### STATED GOAL
Take every line from the first down to the line with "from mathutils import Vector, Matrix" and set it down exactly, without the pictures.

### RAW DATA
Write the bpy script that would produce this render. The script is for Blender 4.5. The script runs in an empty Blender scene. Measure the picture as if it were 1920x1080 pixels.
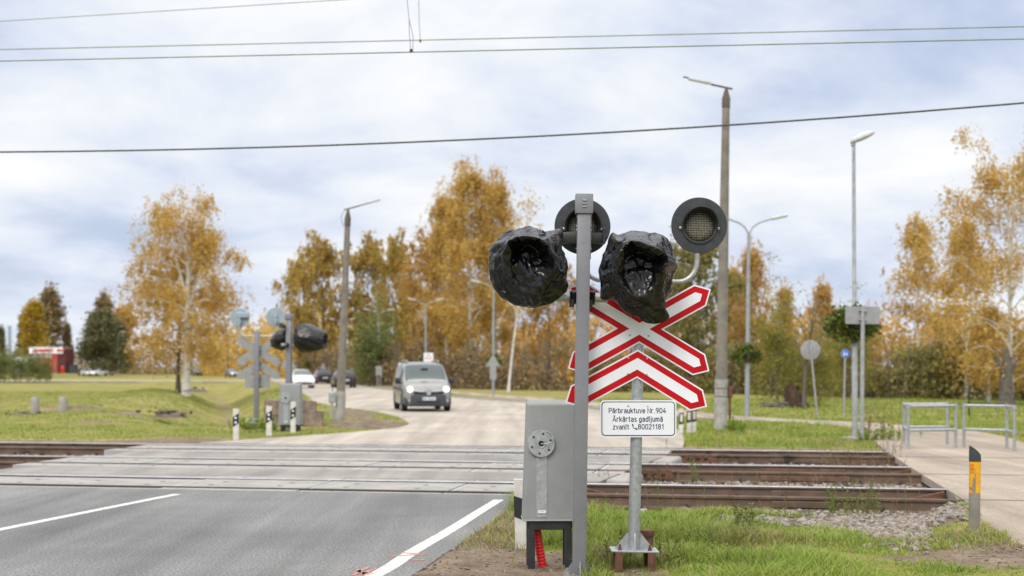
import bpy, bmesh, math, random
import numpy as np
from mathutils import Vector, Matrix

# ------------------------------------------------------------------ camera, sky, sun, exposure
SC = bpy.context.scene
COL = SC.collection
CAMH, FPX, HZ = 1.6, 2560.0, 690.0          # eye height, focal length and horizon row on a 1920x1080 frame
cd = bpy.data.cameras.new('camera')
cam = bpy.data.objects.new('camera', cd); COL.objects.link(cam)
cam.location = (0, 0, CAMH); cam.rotation_euler = (math.radians(90), 0, 0)
cd.sensor_width = 36; cd.lens = 36*FPX/1920
cd.shift_y = (HZ-540)/1920.0
cd.clip_start = .1; cd.clip_end = 9000
cd.dof.use_dof = True; cd.dof.focus_distance = 10.9; cd.dof.aperture_fstop = 1.8
SC.camera = cam
SUN_EL, SUN_AZ = 42, 205                     # degrees; azimuth clockwise from +Y
w = bpy.data.worlds.new('World'); SC.world = w; w.use_nodes = True
nt = w.node_tree; nt.nodes.clear()
def N(nt, t, **k):
    n = nt.nodes.new(t)
    for a, b in k.items(): setattr(n, a, b)
    return n
def ramp(nt, stops, interp='LINEAR'):
    r = N(nt, 'ShaderNodeValToRGB'); cr = r.color_ramp; cr.interpolation = interp
    while len(cr.elements) < len(stops): cr.elements.new(.5)
    for e, (p, c) in zip(cr.elements, stops):
        e.position = p; e.color = (c[0], c[1], c[2], 1)
    return r
def math_node(nt, op, a, b=None, clamp=False):
    m = N(nt, 'ShaderNodeMath', operation=op, use_clamp=clamp)
    for i, v in enumerate((a, b)):
        if v is None: continue
        if isinstance(v, (int, float)): m.inputs[i].default_value = v
        else: nt.links.new(v, m.inputs[i])
    return m.outputs[0]
L = nt.links.new
out = N(nt, 'ShaderNodeOutputWorld')
sky = N(nt, 'ShaderNodeTexSky', sky_type='NISHITA', sun_disc=False)
sky.sun_elevation = math.radians(SUN_EL); sky.sun_rotation = math.radians(SUN_AZ)
bg1 = N(nt, 'ShaderNodeBackground'); bg1.inputs[1].default_value = .1; L(sky.outputs[0], bg1.inputs[0])
tc = N(nt, 'ShaderNodeTexCoord'); sx = N(nt, 'ShaderNodeSeparateXYZ'); L(tc.outputs['Generated'], sx.inputs[0])
zc = math_node(nt, 'MAXIMUM', sx.outputs[2], 0.0)
den = math_node(nt, 'ADD', zc, .25)
cx = math_node(nt, 'DIVIDE', sx.outputs[0], den); cy = math_node(nt, 'DIVIDE', sx.outputs[1], den)
cb = N(nt, 'ShaderNodeCombineXYZ'); L(cx, cb.inputs[0]); L(cy, cb.inputs[1]); cb.inputs[2].default_value = 3.7
n1 = N(nt, 'ShaderNodeTexNoise'); L(cb.outputs[0], n1.inputs['Vector'])
for k, v in (('Scale', 1.75), ('Detail', 8), ('Roughness', .56), ('Distortion', .25)): n1.inputs[k].default_value = v
n2 = N(nt, 'ShaderNodeTexNoise'); L(cb.outputs[0], n2.inputs['Vector'])
for k, v in (('Scale', .75), ('Detail', 3), ('Roughness', .5), ('Distortion', .2)): n2.inputs[k].default_value = v
mixn = math_node(nt, 'ADD', math_node(nt, 'MULTIPLY', n1.outputs[0], .62), math_node(nt, 'MULTIPLY', n2.outputs[0], .38))
cr = ramp(nt, [(.36, (.43, .51, .69)), (.44, (.53, .60, .76)), (.50, (.66, .715, .83)), (.565, (.79, .82, .865)), (.63, (.90, .905, .915))])
L(mixn, cr.inputs[0])
zb = N(nt, 'ShaderNodeMapRange', interpolation_type='SMOOTHSTEP'); L(sx.outputs[2], zb.inputs[0])
zb.inputs[1].default_value = .28; zb.inputs[2].default_value = 1.0; zb.inputs[3].default_value = 1.0; zb.inputs[4].default_value = 3.0
zn = N(nt, 'ShaderNodeMapRange', interpolation_type='SMOOTHSTEP'); L(sx.outputs[2], zn.inputs[0]); zn.inputs[1].default_value = .3; zn.inputs[2].default_value = .75; zn.inputs[4].default_value = .75
zm = N(nt, 'ShaderNodeMix', data_type='RGBA'); L(zn.outputs[0], zm.inputs[0]); L(cr.outputs[0], zm.inputs[6]); zm.inputs[7].default_value = (.80, .765, .70, 1)      # unseen cloud overhead, tinted warm to offset the bluish sky light
bg2 = N(nt, 'ShaderNodeBackground'); L(zm.outputs[2], bg2.inputs[0]); L(zb.outputs[0], bg2.inputs[1])
mx = N(nt, 'ShaderNodeMixShader')
cov = ramp(nt, [(.36, (.72, .72, .72)), (.5, (1, 1, 1))]); L(mixn, cov.inputs[0]); L(cov.outputs[0], mx.inputs[0])
L(bg1.outputs[0], mx.inputs[1]); L(bg2.outputs[0], mx.inputs[2]); L(mx.outputs[0], out.inputs[0])
sd = bpy.data.lights.new('sun', 'SUN'); sd.energy = 1.5; sd.angle = math.radians(24); sd.color = (1, .93, .82)
sun = bpy.data.objects.new('sun', sd); COL.objects.link(sun)
az, el = math.radians(SUN_AZ), math.radians(SUN_EL)
sdir = Vector((math.sin(az)*math.cos(el), math.cos(az)*math.cos(el), math.sin(el)))
sun.rotation_euler = sdir.to_track_quat('Z', 'Y').to_euler(); sun.location = (0, -20, 30)
SC.view_settings.view_transform = 'Standard'; SC.view_settings.look = 'None'
SC.view_settings.exposure = 0.18; SC.view_settings.gamma = 1.0

# ------------------------------------------------------------------ coordinates
rng = np.random.default_rng(7); random.seed(7)
R = math.radians
def at(px, py, Y): return Vector(((px-960)*Y/FPX, Y, CAMH-(py-HZ)*Y/FPX))      # a photo pixel at a given distance
def gp(px, py, z=0.0):
    Y = (CAMH-z)*FPX/(py-HZ); return ((px-960)*Y/FPX, Y)
def sc(Y): return Y/FPX                                                        # metres per photo pixel there
TU = (.9835, -.1811); TN = (.1811, .9835)                                      # along and across the tracks
def tp(s, n): return (TU[0]*s+TN[0]*n, TU[1]*s+TN[1]*n)
def tinv(x, y): return (TU[0]*x+TU[1]*y, TN[0]*x+TN[1]*y)
TRK_ANG = math.atan2(TU[1], TU[0])

# ------------------------------------------------------------------ objects
def thing(name, label, cat, loc=(0, 0, 0), rz=0, lean=0, group=None, tilt=0):
    o = bpy.data.objects.new(name, None); COL.objects.link(o)
    o.empty_display_size = .2; o.location = loc; o.rotation_euler = (tilt, lean, rz)
    o['label'] = label; o['category'] = cat
    if group: o['group'] = group
    return o
def tag(o, label, cat, group=None):
    o['label'] = label; o['category'] = cat
    if group: o['group'] = group
    return o
def link_mesh(name, me, parent=None, loc=None):
    o = bpy.data.objects.new(name, me); COL.objects.link(o)
    if parent: o.parent = parent
    if loc is not None: o.location = loc
    return o
def copy_tree(o, loc=None, rz=None, label=None, parent=None, scale=None):
    c = o.copy(); COL.objects.link(c); c.parent = parent
    for ch in list(o.children): copy_tree(ch, parent=c)
    if loc is not None: c.location = loc
    if rz is not None: c.rotation_euler.z = rz
    if label: c['label'] = label
    if scale: c.scale = scale
    return c
class MB:
    """collects shapes that become ONE mesh object"""
    def __init__(s): s.v = []; s.f = []; s.m = []
    def add(s, vs, fs, mi=0):
        b = len(s.v); s.v += [tuple(p) for p in vs]
        s.f += [tuple(i+b for i in f) for f in fs]; s.m += [mi]*len(fs); return s
    def addbm(s, bm, mi=0):
        bm.verts.index_update(); s.add([v.co[:] for v in bm.verts], [[v.index for v in f.verts] for f in bm.faces], mi); bm.free(); return s
    def box(s, c, d, rot=None, bev=0, mi=0, seg=1, taper=None):
        bm = bmesh.new(); bmesh.ops.create_cube(bm, size=1)
        for v in bm.verts:
            k = 1.0
            if taper and v.co.z > 0: v.co.x *= taper[0]; v.co.y *= taper[1]
            v.co = Vector((v.co.x*d[0], v.co.y*d[1], v.co.z*d[2]))
        if bev: bmesh.ops.bevel(bm, geom=bm.edges[:]+bm.verts[:], offset=bev, segments=seg, affect='EDGES', profile=.5)
        M = Matrix.Translation(c)
        if rot is not None: M = M @ (rot if isinstance(rot, Matrix) else Matrix.Rotation(rot, 4, 'Z'))
        bm.transform(M); return s.addbm(bm, mi)
    def tube(s, pts, r, n=10, cap=True, mi=0):
        pts = [Vector(p) for p in pts]; rs = r if isinstance(r, (list, tuple)) else [r]*len(pts)
        vs, fs = [], []; up = None
        for i, p in enumerate(pts):
            t = (pts[min(i+1, len(pts)-1)]-pts[max(i-1, 0)]).normalized()
            if up is None: up = Vector((0, 0, 1)) if abs(t.z) < .9 else Vector((1, 0, 0))
            a = t.cross(up)
            if a.length < 1e-4: a = t.orthogonal()
            a.normalize(); b = a.cross(t).normalized(); up = b
            for k in range(n):
                an = 2*math.pi*k/n; vs.append(p+a*math.cos(an)*rs[i]+b*math.sin(an)*rs[i])
        for i in range(len(pts)-1):
            for k in range(n):
                k2 = (k+1) % n; fs.append((i*n+k, i*n+k2, (i+1)*n+k2, (i+1)*n+k))
        if cap: fs.append(tuple(range(n-1, -1, -1))); fs.append(tuple((len(pts)-1)*n+k for k in range(n)))
        return s.add(vs, fs, mi)
    def lathe(s, prof, M=None, n=24, mi=0):
        """prof: (radius, z) pairs turned round Z, then moved by M"""
        M = M or Matrix(); vs, fs = [], []
        for r, z in prof:
            for k in range(n):
                a = 2*math.pi*k/n; vs.append(M @ Vector((r*math.cos(a), r*math.sin(a), z)))
        for i in range(len(prof)-1):
            for k in range(n):
                k2 = (k+1) % n; fs.append((i*n+k, i*n+k2, (i+1)*n+k2, (i+1)*n+k))
        if prof[0][0] > 1e-5: fs.append(tuple(range(n-1, -1, -1)))
        if prof[-1][0] > 1e-5: fs.append(tuple((len(prof)-1)*n+k for k in range(n)))
        return s.add(vs, fs, mi)
    def prism(s, poly, t, M=None, mi=0):
        """poly in local x,z; front face at y=0, back at y=t"""
        M = M or Matrix(); n = len(poly)
        vs = [M @ Vector((x, 0, z)) for x, z in poly]+[M @ Vector((x, t, z)) for x, z in poly]
        fs = [tuple(range(n)), tuple(range(2*n-1, n-1, -1))]+[(i, i+n, (i+1) % n+n, (i+1) % n) for i in range(n)]
        return s.add(vs, fs, mi)
    def slab(s, poly, z0, z1, mi=0):
        """poly in x,y, extruded from z0 up to z1"""
        n = len(poly)
        vs = [(x, y, z1) for x, y in poly]+[(x, y, z0) for x, y in poly]
        fs = [tuple(range(n)), tuple(range(2*n-1, n-1, -1))]+[(i, i+n, (i+1) % n+n, (i+1) % n) for i in range(n)]
        return s.add(vs, fs, mi)
    def mesh(s, name, mats, smooth=None):
        me = bpy.data.meshes.new(name); me.from_pydata(s.v, [], s.f)
        for m in (mats if isinstance(mats, (list, tuple)) else [mats]): me.materials.append(m)
        me.polygons.foreach_set('material_index', s.m)
        bm = bmesh.new(); bm.from_mesh(me); bmesh.ops.recalc_face_normals(bm, faces=bm.faces[:]); bm.to_mesh(me); bm.free()
        if smooth:
            me.polygons.foreach_set('use_smooth', [True]*len(me.polygons)); me.set_sharp_from_angle(angle=R(smooth))
        me.update(); return me
    def build(s, name, mats, parent=None, smooth=35, loc=None):
        return link_mesh(name, s.mesh(name, mats, smooth), parent, loc)
def struct(o): o['kind'] = 'structure'; return o
def stuff(o, label=None, cat=None):
    o['kind'] = 'stuff'
    if label: o['label'] = label
    if cat: o['category'] = cat
    return o
def np_mesh(name, verts, faces, mats, smooth=False, matidx=None):
    """verts (n,3), faces (m,k) with one k"""
    me = bpy.data.meshes.new(name); verts = np.asarray(verts, np.float32); faces = np.asarray(faces, np.int32)
    m, k = faces.shape
    me.vertices.add(len(verts)); me.vertices.foreach_set('co', verts.ravel())
    me.loops.add(m*k); me.loops.foreach_set('vertex_index', faces.ravel())
    me.polygons.add(m); me.polygons.foreach_set('loop_start', np.arange(0, m*k, k, dtype=np.int32))
    for x in (mats if isinstance(mats, (list, tuple)) else [mats]): me.materials.append(x)
    if matidx is not None: me.polygons.foreach_set('material_index', np.asarray(matidx, np.int32))
    me.polygons.foreach_set('use_smooth', np.full(m, smooth))
    me.update(calc_edges=True); me.validate(); return me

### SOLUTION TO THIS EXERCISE
Write the bpy script that would produce this render. The script is for Blender 4.5. The script runs in an empty Blender scene. Measure the picture as if it were 1920x1080 pixels.
import bpy, bmesh, math, random
import numpy as np
from mathutils import Vector, Matrix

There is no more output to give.